Is it true that Led Zeppelin caught a fish and then incorporated it into sex play with a groupie?

If you’re a young rock band, you have to face up to the humbling realization that whenever you’re considering an illegal or immoral act, there’s a good chance Led Zeppelin did it first. As Zep’s road manager Richard Cole told the story, the band liked to stay at the Edgewater Inn in Seattle: it was right on the Puget Sound, and they could fish out of their window. In July 1969, he and drummer John Bonham spent a drunken night reeling in fish. The next day, with the dead fish still floating in the wastebasket, the band was hanging out in the room, entertaining some girls. One of them, “Jackie, a tall redhead from Portland, seventeen years old,” was swigging champagne from the bottle and telling the group how much she enjoyed being tied up during sex. Determined to oblige her, Cole wrote, he tied her to the bed, told her “I’m putting this red snapper in your red snapper,” and made good on his word.
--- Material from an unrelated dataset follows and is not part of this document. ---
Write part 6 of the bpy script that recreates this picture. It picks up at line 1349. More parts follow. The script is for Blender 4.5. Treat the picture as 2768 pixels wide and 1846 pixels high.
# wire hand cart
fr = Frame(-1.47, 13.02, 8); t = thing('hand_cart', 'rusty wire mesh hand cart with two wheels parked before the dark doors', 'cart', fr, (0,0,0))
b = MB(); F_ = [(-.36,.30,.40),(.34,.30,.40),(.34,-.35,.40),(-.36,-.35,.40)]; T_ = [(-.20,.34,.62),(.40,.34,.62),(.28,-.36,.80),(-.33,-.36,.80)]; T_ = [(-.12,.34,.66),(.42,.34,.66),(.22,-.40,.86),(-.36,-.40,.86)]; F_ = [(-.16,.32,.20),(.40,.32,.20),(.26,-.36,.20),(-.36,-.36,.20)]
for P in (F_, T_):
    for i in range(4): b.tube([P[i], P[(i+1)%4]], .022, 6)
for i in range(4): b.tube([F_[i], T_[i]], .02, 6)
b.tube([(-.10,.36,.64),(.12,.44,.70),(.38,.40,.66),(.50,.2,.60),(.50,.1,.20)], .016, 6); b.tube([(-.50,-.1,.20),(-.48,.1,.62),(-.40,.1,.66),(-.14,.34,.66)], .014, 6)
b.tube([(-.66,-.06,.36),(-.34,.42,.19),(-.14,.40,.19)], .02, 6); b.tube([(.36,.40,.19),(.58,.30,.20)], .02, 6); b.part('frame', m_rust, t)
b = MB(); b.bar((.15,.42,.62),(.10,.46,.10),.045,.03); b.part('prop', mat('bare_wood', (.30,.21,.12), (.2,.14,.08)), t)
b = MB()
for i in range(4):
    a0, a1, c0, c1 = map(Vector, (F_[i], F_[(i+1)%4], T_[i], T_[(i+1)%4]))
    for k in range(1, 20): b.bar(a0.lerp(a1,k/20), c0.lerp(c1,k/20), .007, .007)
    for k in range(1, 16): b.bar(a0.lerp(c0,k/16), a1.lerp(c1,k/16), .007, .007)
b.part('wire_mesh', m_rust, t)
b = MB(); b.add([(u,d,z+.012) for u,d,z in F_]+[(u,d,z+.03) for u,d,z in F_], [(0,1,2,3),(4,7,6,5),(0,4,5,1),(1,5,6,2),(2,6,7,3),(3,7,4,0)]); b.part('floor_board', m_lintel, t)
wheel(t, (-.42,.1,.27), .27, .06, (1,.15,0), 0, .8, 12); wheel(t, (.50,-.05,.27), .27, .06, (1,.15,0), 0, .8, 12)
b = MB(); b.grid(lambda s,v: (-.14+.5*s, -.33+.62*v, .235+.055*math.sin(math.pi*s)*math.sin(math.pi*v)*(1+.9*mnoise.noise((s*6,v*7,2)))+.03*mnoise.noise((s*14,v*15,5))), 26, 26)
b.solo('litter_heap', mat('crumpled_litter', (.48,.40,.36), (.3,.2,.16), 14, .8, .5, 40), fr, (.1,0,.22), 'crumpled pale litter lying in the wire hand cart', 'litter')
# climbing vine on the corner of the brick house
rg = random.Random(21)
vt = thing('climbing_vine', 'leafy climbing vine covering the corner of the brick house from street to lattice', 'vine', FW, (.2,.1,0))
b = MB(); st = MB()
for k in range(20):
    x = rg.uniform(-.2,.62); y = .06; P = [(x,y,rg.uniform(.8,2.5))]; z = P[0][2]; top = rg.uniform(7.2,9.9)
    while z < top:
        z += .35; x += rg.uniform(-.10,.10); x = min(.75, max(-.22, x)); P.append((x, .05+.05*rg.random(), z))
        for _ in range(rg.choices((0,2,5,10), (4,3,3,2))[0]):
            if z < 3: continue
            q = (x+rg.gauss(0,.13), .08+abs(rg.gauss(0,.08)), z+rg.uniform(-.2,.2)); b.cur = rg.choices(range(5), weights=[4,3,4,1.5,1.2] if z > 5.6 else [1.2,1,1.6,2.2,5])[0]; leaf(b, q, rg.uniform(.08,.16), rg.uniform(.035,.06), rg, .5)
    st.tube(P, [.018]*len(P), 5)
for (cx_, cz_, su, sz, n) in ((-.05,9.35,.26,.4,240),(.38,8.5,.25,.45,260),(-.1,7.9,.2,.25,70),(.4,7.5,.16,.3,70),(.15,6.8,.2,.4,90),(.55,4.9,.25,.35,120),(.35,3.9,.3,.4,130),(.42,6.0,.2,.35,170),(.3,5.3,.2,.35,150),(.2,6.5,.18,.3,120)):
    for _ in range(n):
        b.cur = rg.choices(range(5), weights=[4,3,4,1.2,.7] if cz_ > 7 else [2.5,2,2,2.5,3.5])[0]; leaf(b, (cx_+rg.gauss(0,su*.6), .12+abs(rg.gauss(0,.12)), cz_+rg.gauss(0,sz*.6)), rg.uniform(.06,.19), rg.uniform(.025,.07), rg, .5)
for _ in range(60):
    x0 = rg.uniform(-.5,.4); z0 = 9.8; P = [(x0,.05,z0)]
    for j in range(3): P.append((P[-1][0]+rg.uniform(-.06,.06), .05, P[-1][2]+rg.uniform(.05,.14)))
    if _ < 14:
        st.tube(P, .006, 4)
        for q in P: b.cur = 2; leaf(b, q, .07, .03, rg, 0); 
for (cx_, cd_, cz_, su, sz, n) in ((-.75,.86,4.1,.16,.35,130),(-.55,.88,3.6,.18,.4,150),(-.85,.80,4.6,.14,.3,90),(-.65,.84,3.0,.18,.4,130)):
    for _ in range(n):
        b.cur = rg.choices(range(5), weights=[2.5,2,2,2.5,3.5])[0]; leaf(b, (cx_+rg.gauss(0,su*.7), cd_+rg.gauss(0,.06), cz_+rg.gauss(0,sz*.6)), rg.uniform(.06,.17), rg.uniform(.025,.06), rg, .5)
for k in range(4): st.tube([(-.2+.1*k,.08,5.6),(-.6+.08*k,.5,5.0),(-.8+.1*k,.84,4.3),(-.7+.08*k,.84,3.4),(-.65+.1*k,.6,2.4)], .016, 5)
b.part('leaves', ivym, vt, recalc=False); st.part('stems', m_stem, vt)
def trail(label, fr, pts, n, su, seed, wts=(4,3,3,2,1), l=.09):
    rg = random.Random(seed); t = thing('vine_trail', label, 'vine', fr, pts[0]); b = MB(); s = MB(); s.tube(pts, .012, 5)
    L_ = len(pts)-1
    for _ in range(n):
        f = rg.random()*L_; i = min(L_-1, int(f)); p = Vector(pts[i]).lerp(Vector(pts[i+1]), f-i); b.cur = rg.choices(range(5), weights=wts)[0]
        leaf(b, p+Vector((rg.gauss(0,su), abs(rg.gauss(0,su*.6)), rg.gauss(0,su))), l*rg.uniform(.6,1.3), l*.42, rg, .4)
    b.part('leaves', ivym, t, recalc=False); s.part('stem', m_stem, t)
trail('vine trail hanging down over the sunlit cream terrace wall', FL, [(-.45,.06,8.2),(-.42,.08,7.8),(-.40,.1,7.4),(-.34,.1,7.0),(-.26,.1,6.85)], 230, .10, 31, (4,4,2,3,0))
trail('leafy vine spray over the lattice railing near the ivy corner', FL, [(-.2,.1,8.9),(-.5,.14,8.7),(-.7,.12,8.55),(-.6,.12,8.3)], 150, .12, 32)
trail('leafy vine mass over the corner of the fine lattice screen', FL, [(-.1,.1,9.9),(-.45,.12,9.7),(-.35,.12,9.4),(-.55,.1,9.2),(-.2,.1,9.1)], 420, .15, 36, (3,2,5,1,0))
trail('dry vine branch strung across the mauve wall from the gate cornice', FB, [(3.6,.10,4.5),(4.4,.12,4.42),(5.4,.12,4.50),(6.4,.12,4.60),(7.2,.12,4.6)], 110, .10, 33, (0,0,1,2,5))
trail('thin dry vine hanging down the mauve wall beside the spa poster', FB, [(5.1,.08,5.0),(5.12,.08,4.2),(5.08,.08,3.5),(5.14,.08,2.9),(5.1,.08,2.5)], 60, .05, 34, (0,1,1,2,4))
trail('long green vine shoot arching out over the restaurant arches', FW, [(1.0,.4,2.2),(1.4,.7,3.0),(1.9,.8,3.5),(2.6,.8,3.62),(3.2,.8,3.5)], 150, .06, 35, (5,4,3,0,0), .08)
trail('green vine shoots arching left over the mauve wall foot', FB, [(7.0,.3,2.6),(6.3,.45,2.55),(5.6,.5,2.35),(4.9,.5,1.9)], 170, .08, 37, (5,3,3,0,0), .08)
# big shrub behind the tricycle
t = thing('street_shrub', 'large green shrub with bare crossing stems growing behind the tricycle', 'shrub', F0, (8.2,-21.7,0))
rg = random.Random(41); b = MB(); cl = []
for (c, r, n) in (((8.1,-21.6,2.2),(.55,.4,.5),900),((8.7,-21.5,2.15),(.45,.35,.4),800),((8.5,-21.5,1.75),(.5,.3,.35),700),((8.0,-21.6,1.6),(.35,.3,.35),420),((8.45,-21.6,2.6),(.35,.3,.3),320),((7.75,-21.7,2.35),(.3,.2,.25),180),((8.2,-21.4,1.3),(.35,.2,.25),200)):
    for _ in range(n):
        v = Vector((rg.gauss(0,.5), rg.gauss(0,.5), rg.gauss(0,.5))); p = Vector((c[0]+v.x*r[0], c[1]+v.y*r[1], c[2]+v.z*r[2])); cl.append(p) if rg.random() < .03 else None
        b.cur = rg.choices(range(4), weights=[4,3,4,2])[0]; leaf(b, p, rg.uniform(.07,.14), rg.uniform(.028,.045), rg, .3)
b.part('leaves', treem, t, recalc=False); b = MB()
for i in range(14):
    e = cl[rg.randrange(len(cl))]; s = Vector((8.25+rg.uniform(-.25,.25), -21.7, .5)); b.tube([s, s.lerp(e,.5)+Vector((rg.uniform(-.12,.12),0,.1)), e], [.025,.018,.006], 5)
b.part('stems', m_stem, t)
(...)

“That’s totally wrong,” Carmine Appice (drummer for Vanilla Fudge, who employed Cole before Zeppelin did) told me: “It was my groupie.” Both bands were in town for the Seattle Pop Festival, and Appice was hanging out in Zep bassist John Paul Jones’ room with the girl and Fudge keyboard player Mark Stein, who had an 8-millimeter camera. “She saw the camera, and kept saying she wanted to play around.” Then Bonham and two members of Fudge’s road crew invaded the room with the catch of the day: a mud shark, not a snapper. “We moved to my room, and it got pretty gross. I decided to leave, and then I realized I was in my room already.” At various points, most of Zeppelin and the Fudge came in for a look at the groupie being pleasured with the shark; singer Robert Plant recently confirmed that while he saw some of the proceedings, it was really a Vanilla Fudge event. Appice told me that Cole made up the name “Jackie”: “In those days, Richard was so out of it, I’m surprised he remembers his own name.” Surprisingly, Frank Zappa got more of the details right in his song “The Mud Shark.”

Appice has kept drumming with acts such as Rod Stewart and Pink Floyd; he’s currently playing with a reformed Vanilla Fudge and working on an autobiography, The International Rock Guide to Hotel Wrecking. Randy Pratt, who ended up with the 8-mm film of the incident, recently tried to develop it, only to discover that it was too old. The Edgewater Inn is still in business; rooms on the water side range from $219 to $349 per night. Although the hotel’s website includes a photo of the Beatles fishing out of their window, for some reason it omits any mention of Led Zeppelin or Vanilla Fudge.